> Task objective
Copy the data that follows exactly. Include no pictures.

> Supplied data
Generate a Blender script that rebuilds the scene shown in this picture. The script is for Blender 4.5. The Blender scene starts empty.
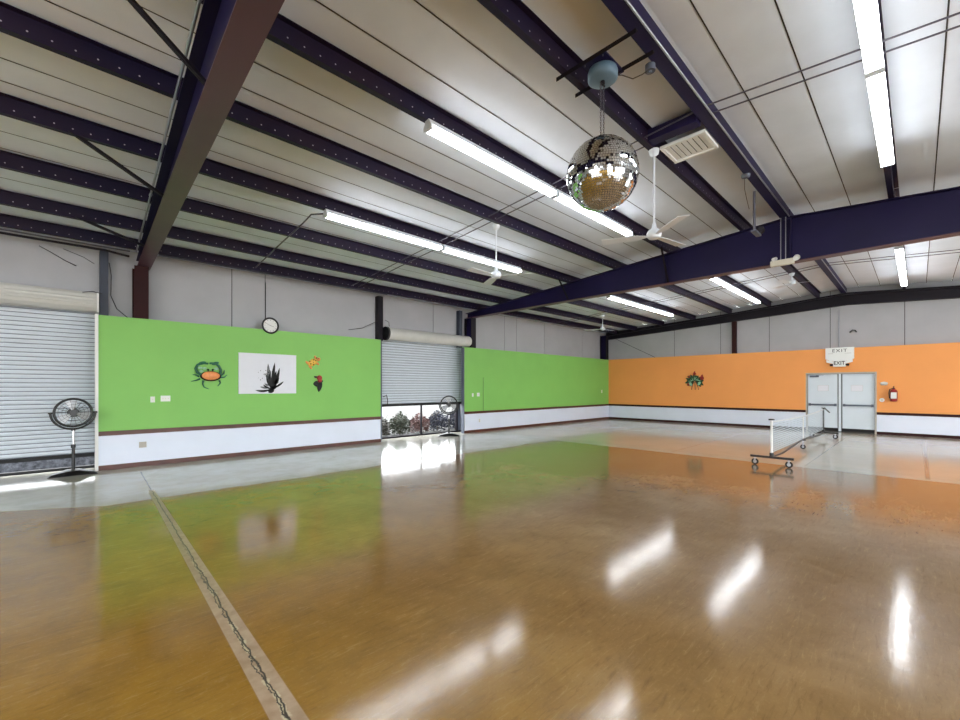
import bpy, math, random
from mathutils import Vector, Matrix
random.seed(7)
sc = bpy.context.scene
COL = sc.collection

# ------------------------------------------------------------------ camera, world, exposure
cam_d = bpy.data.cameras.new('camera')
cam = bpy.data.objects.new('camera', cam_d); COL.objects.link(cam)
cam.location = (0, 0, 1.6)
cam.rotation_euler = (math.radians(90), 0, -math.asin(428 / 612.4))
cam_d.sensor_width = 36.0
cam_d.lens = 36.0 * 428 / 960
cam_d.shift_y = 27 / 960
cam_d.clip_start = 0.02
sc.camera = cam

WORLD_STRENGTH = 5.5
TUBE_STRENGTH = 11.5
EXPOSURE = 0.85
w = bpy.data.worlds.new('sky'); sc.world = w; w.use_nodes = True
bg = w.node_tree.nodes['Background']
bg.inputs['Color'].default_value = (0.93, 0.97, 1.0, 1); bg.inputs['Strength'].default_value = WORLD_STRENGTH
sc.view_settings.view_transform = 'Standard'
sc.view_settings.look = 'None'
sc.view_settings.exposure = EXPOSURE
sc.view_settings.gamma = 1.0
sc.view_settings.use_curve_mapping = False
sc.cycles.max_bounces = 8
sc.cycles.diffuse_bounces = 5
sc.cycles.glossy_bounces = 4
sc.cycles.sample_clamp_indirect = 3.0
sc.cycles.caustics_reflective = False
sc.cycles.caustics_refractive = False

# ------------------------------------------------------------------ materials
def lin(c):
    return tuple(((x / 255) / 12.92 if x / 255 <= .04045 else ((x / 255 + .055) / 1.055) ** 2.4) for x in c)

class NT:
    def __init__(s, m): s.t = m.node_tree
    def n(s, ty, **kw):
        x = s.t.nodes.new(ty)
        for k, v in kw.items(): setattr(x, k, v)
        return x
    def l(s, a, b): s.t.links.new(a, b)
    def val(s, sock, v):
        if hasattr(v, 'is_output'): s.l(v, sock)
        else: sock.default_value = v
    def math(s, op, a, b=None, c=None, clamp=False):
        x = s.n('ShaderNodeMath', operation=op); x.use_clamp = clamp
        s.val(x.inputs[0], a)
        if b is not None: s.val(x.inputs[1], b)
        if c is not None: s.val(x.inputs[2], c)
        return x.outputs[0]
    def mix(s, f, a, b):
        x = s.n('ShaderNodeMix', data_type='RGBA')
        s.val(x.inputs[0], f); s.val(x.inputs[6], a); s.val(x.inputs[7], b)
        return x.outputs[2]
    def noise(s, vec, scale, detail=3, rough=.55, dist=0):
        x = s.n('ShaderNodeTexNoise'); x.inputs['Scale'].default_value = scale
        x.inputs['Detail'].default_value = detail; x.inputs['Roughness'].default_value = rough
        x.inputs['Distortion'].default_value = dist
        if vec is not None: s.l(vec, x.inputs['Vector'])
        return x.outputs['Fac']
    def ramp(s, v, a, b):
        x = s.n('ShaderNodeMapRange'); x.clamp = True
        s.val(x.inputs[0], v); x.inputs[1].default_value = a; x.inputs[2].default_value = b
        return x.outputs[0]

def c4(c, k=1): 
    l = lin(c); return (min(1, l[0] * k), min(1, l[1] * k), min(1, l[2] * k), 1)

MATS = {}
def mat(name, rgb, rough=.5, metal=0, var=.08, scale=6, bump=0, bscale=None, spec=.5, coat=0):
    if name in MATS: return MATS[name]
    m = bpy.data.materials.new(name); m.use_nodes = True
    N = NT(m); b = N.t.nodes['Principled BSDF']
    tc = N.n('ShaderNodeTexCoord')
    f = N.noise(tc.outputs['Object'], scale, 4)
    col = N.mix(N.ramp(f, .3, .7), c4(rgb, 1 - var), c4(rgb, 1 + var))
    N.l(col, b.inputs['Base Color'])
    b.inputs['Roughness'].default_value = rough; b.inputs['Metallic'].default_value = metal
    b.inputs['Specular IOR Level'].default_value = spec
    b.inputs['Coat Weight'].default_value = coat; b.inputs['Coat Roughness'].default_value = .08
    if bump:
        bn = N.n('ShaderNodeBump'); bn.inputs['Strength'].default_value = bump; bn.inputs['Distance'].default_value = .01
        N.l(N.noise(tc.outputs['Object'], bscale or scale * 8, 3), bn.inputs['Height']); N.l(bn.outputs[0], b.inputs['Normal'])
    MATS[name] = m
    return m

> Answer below
Generate a Blender script that rebuilds the scene shown in this picture. The script is for Blender 4.5. The Blender scene starts empty.
import bpy, math, random
from mathutils import Vector, Matrix
random.seed(7)
sc = bpy.context.scene
COL = sc.collection

# ------------------------------------------------------------------ camera, world, exposure
cam_d = bpy.data.cameras.new('camera')
cam = bpy.data.objects.new('camera', cam_d); COL.objects.link(cam)
cam.location = (0, 0, 1.6)
cam.rotation_euler = (math.radians(90), 0, -math.asin(428 / 612.4))
cam_d.sensor_width = 36.0
cam_d.lens = 36.0 * 428 / 960
cam_d.shift_y = 27 / 960
cam_d.clip_start = 0.02
sc.camera = cam

WORLD_STRENGTH = 5.5
TUBE_STRENGTH = 11.5
EXPOSURE = 0.85
w = bpy.data.worlds.new('sky'); sc.world = w; w.use_nodes = True
bg = w.node_tree.nodes['Background']
bg.inputs['Color'].default_value = (0.93, 0.97, 1.0, 1); bg.inputs['Strength'].default_value = WORLD_STRENGTH
sc.view_settings.view_transform = 'Standard'
sc.view_settings.look = 'None'
sc.view_settings.exposure = EXPOSURE
sc.view_settings.gamma = 1.0
sc.view_settings.use_curve_mapping = False
sc.cycles.max_bounces = 8
sc.cycles.diffuse_bounces = 5
sc.cycles.glossy_bounces = 4
sc.cycles.sample_clamp_indirect = 3.0
sc.cycles.caustics_reflective = False
sc.cycles.caustics_refractive = False

# ------------------------------------------------------------------ materials
def lin(c):
    return tuple(((x / 255) / 12.92 if x / 255 <= .04045 else ((x / 255 + .055) / 1.055) ** 2.4) for x in c)

class NT:
    def __init__(s, m): s.t = m.node_tree
    def n(s, ty, **kw):
        x = s.t.nodes.new(ty)
        for k, v in kw.items(): setattr(x, k, v)
        return x
    def l(s, a, b): s.t.links.new(a, b)
    def val(s, sock, v):
        if hasattr(v, 'is_output'): s.l(v, sock)
        else: sock.default_value = v
    def math(s, op, a, b=None, c=None, clamp=False):
        x = s.n('ShaderNodeMath', operation=op); x.use_clamp = clamp
        s.val(x.inputs[0], a)
        if b is not None: s.val(x.inputs[1], b)
        if c is not None: s.val(x.inputs[2], c)
        return x.outputs[0]
    def mix(s, f, a, b):
        x = s.n('ShaderNodeMix', data_type='RGBA')
        s.val(x.inputs[0], f); s.val(x.inputs[6], a); s.val(x.inputs[7], b)
        return x.outputs[2]
    def noise(s, vec, scale, detail=3, rough=.55, dist=0):
        x = s.n('ShaderNodeTexNoise'); x.inputs['Scale'].default_value = scale
        x.inputs['Detail'].default_value = detail; x.inputs['Roughness'].default_value = rough
        x.inputs['Distortion'].default_value = dist
        if vec is not None: s.l(vec, x.inputs['Vector'])
        return x.outputs['Fac']
    def ramp(s, v, a, b):
        x = s.n('ShaderNodeMapRange'); x.clamp = True
        s.val(x.inputs[0], v); x.inputs[1].default_value = a; x.inputs[2].default_value = b
        return x.outputs[0]

def c4(c, k=1): 
    l = lin(c); return (min(1, l[0] * k), min(1, l[1] * k), min(1, l[2] * k), 1)

MATS = {}
def mat(name, rgb, rough=.5, metal=0, var=.08, scale=6, bump=0, bscale=None, spec=.5, coat=0):
    if name in MATS: return MATS[name]
    m = bpy.data.materials.new(name); m.use_nodes = True
    N = NT(m); b = N.t.nodes['Principled BSDF']
    tc = N.n('ShaderNodeTexCoord')
    f = N.noise(tc.outputs['Object'], scale, 4)
    col = N.mix(N.ramp(f, .3, .7), c4(rgb, 1 - var), c4(rgb, 1 + var))
    N.l(col, b.inputs['Base Color'])
    b.inputs['Roughness'].default_value = rough; b.inputs['Metallic'].default_value = metal
    b.inputs['Specular IOR Level'].default_value = spec
    b.inputs['Coat Weight'].default_value = coat; b.inputs['Coat Roughness'].default_value = .08
    if bump:
        bn = N.n('ShaderNodeBump'); bn.inputs['Strength'].default_value = bump; bn.inputs['Distance'].default_value = .01
        N.l(N.noise(tc.outputs['Object'], bscale or scale * 8, 3), bn.inputs['Height']); N.l(bn.outputs[0], b.inputs['Normal'])
    MATS[name] = m
    return m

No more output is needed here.